> WHAT TO PRODUCE: Give an exact copy of every line, leaving images out.

> DATASET EXCERPT:
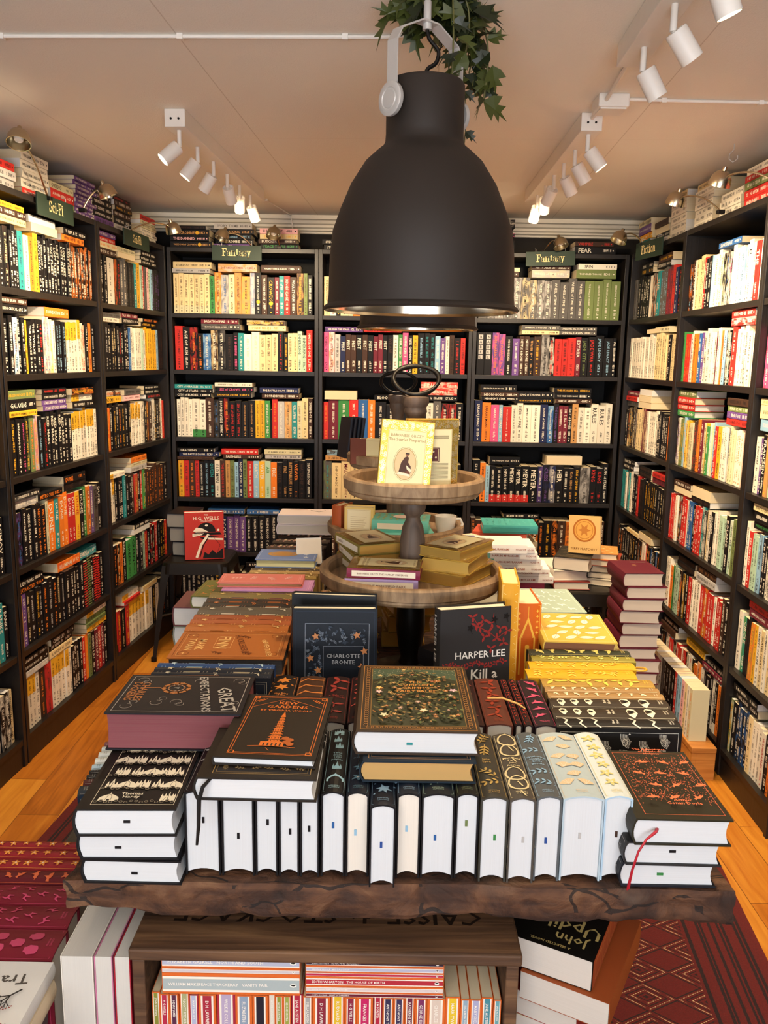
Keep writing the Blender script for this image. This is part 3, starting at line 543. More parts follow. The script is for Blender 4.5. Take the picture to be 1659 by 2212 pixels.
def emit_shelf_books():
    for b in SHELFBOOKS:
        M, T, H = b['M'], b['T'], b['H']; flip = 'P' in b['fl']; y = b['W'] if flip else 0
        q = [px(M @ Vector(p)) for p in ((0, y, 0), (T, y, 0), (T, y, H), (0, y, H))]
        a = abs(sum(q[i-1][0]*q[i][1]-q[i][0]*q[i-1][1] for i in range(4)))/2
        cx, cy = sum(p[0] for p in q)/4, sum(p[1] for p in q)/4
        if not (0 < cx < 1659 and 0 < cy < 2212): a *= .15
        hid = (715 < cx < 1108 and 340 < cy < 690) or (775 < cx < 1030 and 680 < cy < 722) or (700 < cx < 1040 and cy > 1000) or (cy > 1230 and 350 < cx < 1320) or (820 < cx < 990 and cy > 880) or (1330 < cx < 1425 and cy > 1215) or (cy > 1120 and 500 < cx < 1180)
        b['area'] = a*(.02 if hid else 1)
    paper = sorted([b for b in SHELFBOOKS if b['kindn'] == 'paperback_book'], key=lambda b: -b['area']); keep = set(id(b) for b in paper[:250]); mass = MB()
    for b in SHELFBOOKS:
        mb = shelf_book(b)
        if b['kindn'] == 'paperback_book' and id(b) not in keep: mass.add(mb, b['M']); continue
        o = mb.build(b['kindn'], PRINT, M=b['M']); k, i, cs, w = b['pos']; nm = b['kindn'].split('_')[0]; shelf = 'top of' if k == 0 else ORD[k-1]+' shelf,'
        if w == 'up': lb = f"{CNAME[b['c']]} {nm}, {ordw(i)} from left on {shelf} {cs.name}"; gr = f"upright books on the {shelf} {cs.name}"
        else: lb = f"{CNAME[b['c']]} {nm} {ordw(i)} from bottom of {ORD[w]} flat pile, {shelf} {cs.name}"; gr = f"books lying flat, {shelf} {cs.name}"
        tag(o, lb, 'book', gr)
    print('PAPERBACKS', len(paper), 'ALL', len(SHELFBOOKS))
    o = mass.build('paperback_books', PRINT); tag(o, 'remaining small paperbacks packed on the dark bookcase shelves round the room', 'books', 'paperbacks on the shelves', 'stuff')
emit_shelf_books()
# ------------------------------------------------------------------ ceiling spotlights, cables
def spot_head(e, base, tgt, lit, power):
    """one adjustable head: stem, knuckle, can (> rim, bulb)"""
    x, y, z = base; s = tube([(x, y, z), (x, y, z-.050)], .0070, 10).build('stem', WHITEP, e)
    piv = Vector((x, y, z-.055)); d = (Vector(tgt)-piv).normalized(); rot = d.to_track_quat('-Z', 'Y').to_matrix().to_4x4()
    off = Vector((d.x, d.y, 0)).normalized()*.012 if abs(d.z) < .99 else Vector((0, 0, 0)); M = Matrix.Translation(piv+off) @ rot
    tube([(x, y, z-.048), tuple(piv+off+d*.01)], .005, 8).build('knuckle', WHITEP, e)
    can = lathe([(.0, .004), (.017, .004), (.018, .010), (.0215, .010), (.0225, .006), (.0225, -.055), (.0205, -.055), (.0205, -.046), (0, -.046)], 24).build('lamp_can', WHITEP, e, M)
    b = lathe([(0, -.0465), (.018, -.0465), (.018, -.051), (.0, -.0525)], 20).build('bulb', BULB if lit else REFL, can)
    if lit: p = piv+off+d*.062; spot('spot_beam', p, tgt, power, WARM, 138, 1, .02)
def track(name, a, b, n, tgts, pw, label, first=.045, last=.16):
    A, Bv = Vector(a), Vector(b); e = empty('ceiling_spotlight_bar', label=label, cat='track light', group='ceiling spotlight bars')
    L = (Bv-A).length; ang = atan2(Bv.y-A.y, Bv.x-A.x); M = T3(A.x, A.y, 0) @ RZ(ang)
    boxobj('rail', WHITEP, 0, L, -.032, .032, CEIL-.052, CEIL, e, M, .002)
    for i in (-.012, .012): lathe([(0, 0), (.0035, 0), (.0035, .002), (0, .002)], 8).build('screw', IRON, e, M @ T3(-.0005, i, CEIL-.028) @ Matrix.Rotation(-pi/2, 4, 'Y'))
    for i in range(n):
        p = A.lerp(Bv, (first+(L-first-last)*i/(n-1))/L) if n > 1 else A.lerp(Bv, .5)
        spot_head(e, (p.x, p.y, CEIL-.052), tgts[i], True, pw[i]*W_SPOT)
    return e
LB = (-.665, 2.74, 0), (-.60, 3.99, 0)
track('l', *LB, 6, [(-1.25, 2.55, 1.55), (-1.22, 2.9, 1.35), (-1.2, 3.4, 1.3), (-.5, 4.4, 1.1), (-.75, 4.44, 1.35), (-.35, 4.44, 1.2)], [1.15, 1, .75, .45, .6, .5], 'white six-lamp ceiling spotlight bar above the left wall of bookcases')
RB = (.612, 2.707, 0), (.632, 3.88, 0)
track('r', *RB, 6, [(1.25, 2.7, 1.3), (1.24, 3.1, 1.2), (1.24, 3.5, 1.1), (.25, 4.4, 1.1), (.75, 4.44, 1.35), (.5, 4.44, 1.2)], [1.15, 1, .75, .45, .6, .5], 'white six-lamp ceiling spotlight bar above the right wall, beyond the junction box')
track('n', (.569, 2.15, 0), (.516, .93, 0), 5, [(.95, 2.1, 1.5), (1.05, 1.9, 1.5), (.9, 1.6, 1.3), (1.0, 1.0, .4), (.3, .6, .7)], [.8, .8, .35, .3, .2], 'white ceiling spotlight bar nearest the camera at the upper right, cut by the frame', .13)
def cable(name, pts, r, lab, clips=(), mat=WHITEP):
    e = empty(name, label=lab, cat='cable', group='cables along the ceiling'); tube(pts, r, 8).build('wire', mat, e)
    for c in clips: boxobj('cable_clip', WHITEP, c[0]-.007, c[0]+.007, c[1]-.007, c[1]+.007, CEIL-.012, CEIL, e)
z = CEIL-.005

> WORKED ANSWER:
Keep writing the Blender script for this image. This is part 3, starting at line 543. More parts follow. The script is for Blender 4.5. Take the picture to be 1659 by 2212 pixels.
def emit_shelf_books():
    for b in SHELFBOOKS:
        M, T, H = b['M'], b['T'], b['H']; flip = 'P' in b['fl']; y = b['W'] if flip else 0
        q = [px(M @ Vector(p)) for p in ((0, y, 0), (T, y, 0), (T, y, H), (0, y, H))]
        a = abs(sum(q[i-1][0]*q[i][1]-q[i][0]*q[i-1][1] for i in range(4)))/2
        cx, cy = sum(p[0] for p in q)/4, sum(p[1] for p in q)/4
        if not (0 < cx < 1659 and 0 < cy < 2212): a *= .15
        hid = (715 < cx < 1108 and 340 < cy < 690) or (775 < cx < 1030 and 680 < cy < 722) or (700 < cx < 1040 and cy > 1000) or (cy > 1230 and 350 < cx < 1320) or (820 < cx < 990 and cy > 880) or (1330 < cx < 1425 and cy > 1215) or (cy > 1120 and 500 < cx < 1180)
        b['area'] = a*(.02 if hid else 1)
    paper = sorted([b for b in SHELFBOOKS if b['kindn'] == 'paperback_book'], key=lambda b: -b['area']); keep = set(id(b) for b in paper[:250]); mass = MB()
    for b in SHELFBOOKS:
        mb = shelf_book(b)
        if b['kindn'] == 'paperback_book' and id(b) not in keep: mass.add(mb, b['M']); continue
        o = mb.build(b['kindn'], PRINT, M=b['M']); k, i, cs, w = b['pos']; nm = b['kindn'].split('_')[0]; shelf = 'top of' if k == 0 else ORD[k-1]+' shelf,'
        if w == 'up': lb = f"{CNAME[b['c']]} {nm}, {ordw(i)} from left on {shelf} {cs.name}"; gr = f"upright books on the {shelf} {cs.name}"
        else: lb = f"{CNAME[b['c']]} {nm} {ordw(i)} from bottom of {ORD[w]} flat pile, {shelf} {cs.name}"; gr = f"books lying flat, {shelf} {cs.name}"
        tag(o, lb, 'book', gr)
    print('PAPERBACKS', len(paper), 'ALL', len(SHELFBOOKS))
    o = mass.build('paperback_books', PRINT); tag(o, 'remaining small paperbacks packed on the dark bookcase shelves round the room', 'books', 'paperbacks on the shelves', 'stuff')
emit_shelf_books()
# ------------------------------------------------------------------ ceiling spotlights, cables
def spot_head(e, base, tgt, lit, power):
    """one adjustable head: stem, knuckle, can (> rim, bulb)"""
    x, y, z = base; s = tube([(x, y, z), (x, y, z-.050)], .0070, 10).build('stem', WHITEP, e)
    piv = Vector((x, y, z-.055)); d = (Vector(tgt)-piv).normalized(); rot = d.to_track_quat('-Z', 'Y').to_matrix().to_4x4()
    off = Vector((d.x, d.y, 0)).normalized()*.012 if abs(d.z) < .99 else Vector((0, 0, 0)); M = Matrix.Translation(piv+off) @ rot
    tube([(x, y, z-.048), tuple(piv+off+d*.01)], .005, 8).build('knuckle', WHITEP, e)
    can = lathe([(.0, .004), (.017, .004), (.018, .010), (.0215, .010), (.0225, .006), (.0225, -.055), (.0205, -.055), (.0205, -.046), (0, -.046)], 24).build('lamp_can', WHITEP, e, M)
    b = lathe([(0, -.0465), (.018, -.0465), (.018, -.051), (.0, -.0525)], 20).build('bulb', BULB if lit else REFL, can)
    if lit: p = piv+off+d*.062; spot('spot_beam', p, tgt, power, WARM, 138, 1, .02)
def track(name, a, b, n, tgts, pw, label, first=.045, last=.16):
    A, Bv = Vector(a), Vector(b); e = empty('ceiling_spotlight_bar', label=label, cat='track light', group='ceiling spotlight bars')
    L = (Bv-A).length; ang = atan2(Bv.y-A.y, Bv.x-A.x); M = T3(A.x, A.y, 0) @ RZ(ang)
    boxobj('rail', WHITEP, 0, L, -.032, .032, CEIL-.052, CEIL, e, M, .002)
    for i in (-.012, .012): lathe([(0, 0), (.0035, 0), (.0035, .002), (0, .002)], 8).build('screw', IRON, e, M @ T3(-.0005, i, CEIL-.028) @ Matrix.Rotation(-pi/2, 4, 'Y'))
    for i in range(n):
        p = A.lerp(Bv, (first+(L-first-last)*i/(n-1))/L) if n > 1 else A.lerp(Bv, .5)
        spot_head(e, (p.x, p.y, CEIL-.052), tgts[i], True, pw[i]*W_SPOT)
    return e
LB = (-.665, 2.74, 0), (-.60, 3.99, 0)
track('l', *LB, 6, [(-1.25, 2.55, 1.55), (-1.22, 2.9, 1.35), (-1.2, 3.4, 1.3), (-.5, 4.4, 1.1), (-.75, 4.44, 1.35), (-.35, 4.44, 1.2)], [1.15, 1, .75, .45, .6, .5], 'white six-lamp ceiling spotlight bar above the left wall of bookcases')
RB = (.612, 2.707, 0), (.632, 3.88, 0)
track('r', *RB, 6, [(1.25, 2.7, 1.3), (1.24, 3.1, 1.2), (1.24, 3.5, 1.1), (.25, 4.4, 1.1), (.75, 4.44, 1.35), (.5, 4.44, 1.2)], [1.15, 1, .75, .45, .6, .5], 'white six-lamp ceiling spotlight bar above the right wall, beyond the junction box')
track('n', (.569, 2.15, 0), (.516, .93, 0), 5, [(.95, 2.1, 1.5), (1.05, 1.9, 1.5), (.9, 1.6, 1.3), (1.0, 1.0, .4), (.3, .6, .7)], [.8, .8, .35, .3, .2], 'white ceiling spotlight bar nearest the camera at the upper right, cut by the frame', .13)
def cable(name, pts, r, lab, clips=(), mat=WHITEP):
    e = empty(name, label=lab, cat='cable', group='cables along the ceiling'); tube(pts, r, 8).build('wire', mat, e)
    for c in clips: boxobj('cable_clip', WHITEP, c[0]-.007, c[0]+.007, c[1]-.007, c[1]+.007, CEIL-.012, CEIL, e)
z = CEIL-.005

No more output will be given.